İsrail’in “Arz-ı Mevud” haritası ise yahıdilerin kutsal metinlerde Kenan diyarı olarak geçen , Fırat’tan Nil Nehri’ne kadar uzanan geniş bir coğrafyayı kapsar ve bölge halkları endişendirmeye yetiyor. Türkiye’nin –Adana, Gaziantep, özellikle Hatay, Urfa, Diyarbakır, Van gibi doğu ve Güney doğu illerini hedef almaktadır. Bu illerimizde Su rezervlerinin bereketli olduğu sebebi ile gelecekte oluşa bilecek Su kıtlığına yenilmemek ve Yahudilere aşılanan “Kutsal topraklar” inancını gerçekleştirmek amacı ile vurguladığım İllerimiz bu haritanın bir parçasıdır. Sadece Su değil, petrol kaynaklarının da, başka değerli doğa servetlerinin de bu bölgelerimizde bulunması Yahudi küreselcilerin yeni dünya düzeni için hayati önem arz etmektedir.

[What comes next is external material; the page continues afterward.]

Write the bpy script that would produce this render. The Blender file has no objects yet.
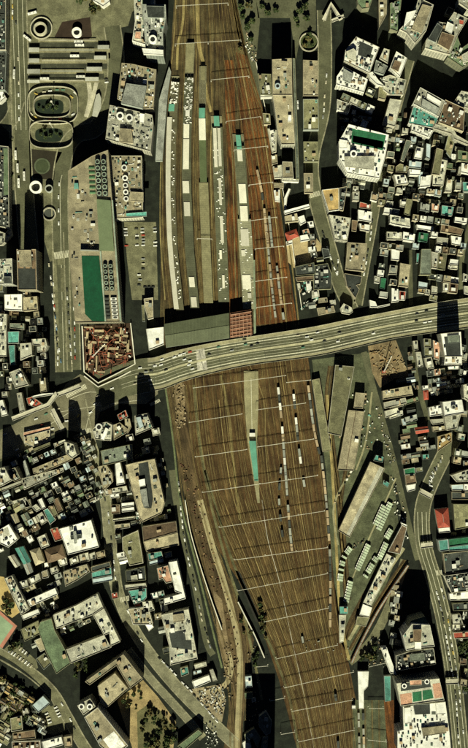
import bpy, math, random
from mathutils import Vector, noise as mnoise

# ------------------------------------------------------------------ camera, sky, sun, exposure
S = 1.2            # metres of ground for one unit of map measurement
HC = 1550.0        # flying height of the survey aircraft
CX, CY = 234.0, 374.0
scn = bpy.context.scene
C = scn.collection
cam_d = bpy.data.cameras.new('survey_camera')
cam = bpy.data.objects.new('survey_camera', cam_d); C.objects.link(cam)
cam.location = (0, 0, HC)
cam.rotation_euler = (0, 0, 0)
cam_d.sensor_fit = 'VERTICAL'
cam_d.angle = 2 * math.atan(374.0 * S / HC)
cam_d.clip_start = 10; cam_d.clip_end = 20000
scn.camera = cam

SUN_EL, SUN_AZ = 35.0, 181.0       # sun just west of south: shadows run north
wd = bpy.data.worlds.new('World'); scn.world = wd; wd.use_nodes = True
wn = wd.node_tree.nodes; wl = wd.node_tree.links
for n in list(wn): wn.remove(n)
sky = wn.new('ShaderNodeTexSky'); sky.sky_type = 'NISHITA'; sky.sun_disc = False
sky.sun_elevation = math.radians(SUN_EL); sky.sun_rotation = math.radians(SUN_AZ)
sky.air_density = 0.12; sky.dust_density = 0.05; sky.ozone_density = 0.2
bg = wn.new('ShaderNodeBackground'); bg.inputs[1].default_value = 0.05
wo = wn.new('ShaderNodeOutputWorld')
wl.new(sky.outputs[0], bg.inputs[0]); wl.new(bg.outputs[0], wo.inputs[0])
sd = bpy.data.lights.new('sun', 'SUN'); sd.energy = 5.0; sd.angle = math.radians(0.5)
sd.color = (0.985, 0.97, 0.735)
so = bpy.data.objects.new('sun', sd); C.objects.link(so)
az = math.radians(SUN_AZ); el = math.radians(SUN_EL)
to_sun = Vector((math.sin(az) * math.cos(el), math.cos(az) * math.cos(el), math.sin(el)))
so.rotation_euler = to_sun.to_track_quat('Z', 'Y').to_euler()
so.location = to_sun * 800
vs = scn.view_settings
vs.view_transform = 'Standard'; vs.look = 'None'; vs.exposure = 0.62; vs.gamma = 1.0
vs.use_curve_mapping = False
scn.cycles.max_bounces = 3; scn.cycles.diffuse_bounces = 1; scn.cycles.glossy_bounces = 1
scn.cycles.use_denoising = False

RN = random.Random(71)

# ------------------------------------------------------------------ map helpers
def W(x, y, z=0.0):
    k = S * (HC - z) / HC
    return ((x - CX) * k, (CY - y) * k, z)

# ------------------------------------------------------------------ materials
MATS = {}
def mat(name, rgb, rough=0.85, big=0.5, fine=0.5, patch=0.0, bs=0.09, fs=0.9, vary=0.22, metal=0.0,
        stripe=None, tint=None, streak=None):
    """procedural surface: base colour broken by broad stains, grain and worn patches"""
    if name in MATS: return MATS[name]
    m = bpy.data.materials.new(name); m.use_nodes = True
    nt = m.node_tree; N = nt.nodes; L = nt.links
    b = N['Principled BSDF']; b.inputs['Roughness'].default_value = rough
    b.inputs['Metallic'].default_value = metal
    b.inputs['Specular IOR Level'].default_value = 0.25
    geo = N.new('ShaderNodeNewGeometry')
    def nz(scale, det, lo, hi, rough_=0.6):
        t = N.new('ShaderNodeTexNoise'); t.inputs['Scale'].default_value = scale
        t.inputs['Detail'].default_value = det; t.inputs['Roughness'].default_value = rough_
        L.new(geo.outputs['Position'], t.inputs['Vector'])
        r = N.new('ShaderNodeMapRange'); r.inputs[1].default_value = 0.3; r.inputs[2].default_value = 0.7
        r.inputs[3].default_value = lo; r.inputs[4].default_value = hi; r.clamp = True
        L.new(t.outputs['Fac'], r.inputs[0]); return r.outputs[0]
    def mul(a, c):
        k = N.new('ShaderNodeMath'); k.operation = 'MULTIPLY'; L.new(a, k.inputs[0]); L.new(c, k.inputs[1]); return k.outputs[0]
    f = mul(nz(bs, 4, 1 - big * .6, 1 + big * .6), nz(fs, 3, 1 - fine * .6, 1 + fine * .6, 0.75))
    if patch:
        v = N.new('ShaderNodeTexVoronoi'); v.inputs['Scale'].default_value = 0.16; v.distance = 'CHEBYCHEV'
        L.new(geo.outputs['Position'], v.inputs['Vector'])
        sx = N.new('ShaderNodeSeparateColor'); L.new(v.outputs['Color'], sx.inputs[0])
        r = N.new('ShaderNodeMapRange'); r.inputs[3].default_value = 1 - patch; r.inputs[4].default_value = 1 + patch * .6
        L.new(sx.outputs[0], r.inputs[0]); f = mul(f, r.outputs[0])
    if stripe:      # stripe = (angle in degrees, pitch in metres, depth)
        mp = N.new('ShaderNodeMapping'); mp.inputs['Rotation'].default_value = (0, 0, math.radians(stripe[0]))
        L.new(geo.outputs['Position'], mp.inputs['Vector'])
        w = N.new('ShaderNodeTexWave'); w.inputs['Scale'].default_value = 0.314 / stripe[1]
        w.inputs['Distortion'].default_value = 0.6; w.inputs['Detail'].default_value = 2; w.inputs['Detail Scale'].default_value = 0.4
        L.new(mp.outputs[0], w.inputs['Vector'])
        r = N.new('ShaderNodeMapRange'); r.inputs[3].default_value = 1 - stripe[2]; r.inputs[4].default_value = 1 + stripe[2]
        L.new(w.outputs['Fac'], r.inputs[0]); f = mul(f, r.outputs[0])
    if streak:      # long dirt streaks along a direction: (angle in degrees, depth)
        for (sc_, dp) in ((.32, streak[1]), (1.1, streak[1] * .6)):
            rt = N.new('ShaderNodeVectorRotate'); rt.rotation_type = 'Z_AXIS'; rt.inputs['Angle'].default_value = math.radians(streak[0]); L.new(geo.outputs['Position'], rt.inputs['Vector'])
            vmm = N.new('ShaderNodeVectorMath'); vmm.operation = 'MULTIPLY'; vmm.inputs[1].default_value = (sc_, sc_ * .035, 0); L.new(rt.outputs[0], vmm.inputs[0])
            t = N.new('ShaderNodeTexNoise'); t.inputs['Scale'].default_value = 1; t.inputs['Detail'].default_value = 2; L.new(vmm.outputs[0], t.inputs['Vector'])
            r = N.new('ShaderNodeMapRange'); r.inputs[1].default_value = .32; r.inputs[2].default_value = .68; r.inputs[3].default_value = 1 - dp; r.inputs[4].default_value = 1 + dp
            L.new(t.outputs['Fac'], r.inputs[0]); f = mul(f, r.outputs[0])
    if vary:
        oi = N.new('ShaderNodeObjectInfo')
        r = N.new('ShaderNodeMapRange'); r.inputs[3].default_value = 1 - vary; r.inputs[4].default_value = 1 + vary
        L.new(oi.outputs['Random'], r.inputs[0]); f = mul(f, r.outputs[0])
    vm = N.new('ShaderNodeVectorMath'); vm.operation = 'SCALE'
    if tint:
        mx = N.new('ShaderNodeMix'); mx.data_type = 'RGBA'
        mx.inputs[6].default_value = (*rgb, 1); mx.inputs[7].default_value = (*tint, 1)
        L.new(nz(0.045, 5, 0, 1, 0.7), mx.inputs[0]); L.new(mx.outputs[2], vm.inputs[0])
    else:
        vm.inputs[0].default_value = rgb
    L.new(f, vm.inputs['Scale']); L.new(vm.outputs[0], b.inputs['Base Color'])
    m.diffuse_color = (*rgb, 1)
    MATS[name] = m; return m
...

Bu açıdan bakılınca Azerbaycan Türkiye Cumhuriyetinin dünya durdukça tam ve bütün olarak var olmasını, güçlü ve büyük devlet olmasını tercih eder. “Aile, kardeşler güçlü oldukça düşman çekinir”- fikri Türk milletinin yapısına özgü düşüncedir ki, diğer Türk Cumhuriyetleri de Sovyet propagandasının uyuşturucu kan uykusundan uyanmış ve Türkiye –Azerbaycan birliğinin dış güçlere karşı nasıl kalkan oluşturduğunu nihayet fark ettiler. Macaristan da dahil dünya üzerinde mevcut olan tüm Türk toplulukları milli birliğin esas olduğu bilincine ulaşarak Turan ülküsü için gerek siyasi, gerek ekonomik, gerek kültürel alanlarda beraberlik ve akrabalık bağlarının güçlendirilmesi çalışmalarını ciddiyetle sürdürmektedirler. Turan – zarurettir! Dış güçler Dünyada yeni bir düzen kurmak için zayıfları ezmek pahasına savaşlar çıkarmakta kararlılar madem, bize bu düzeni Türk gücü ile yönetmek yakışır. Ve, Azerbaycan bu gerçekliğin gayet farkında. Hiç kimsenin kuşkusu olmasın.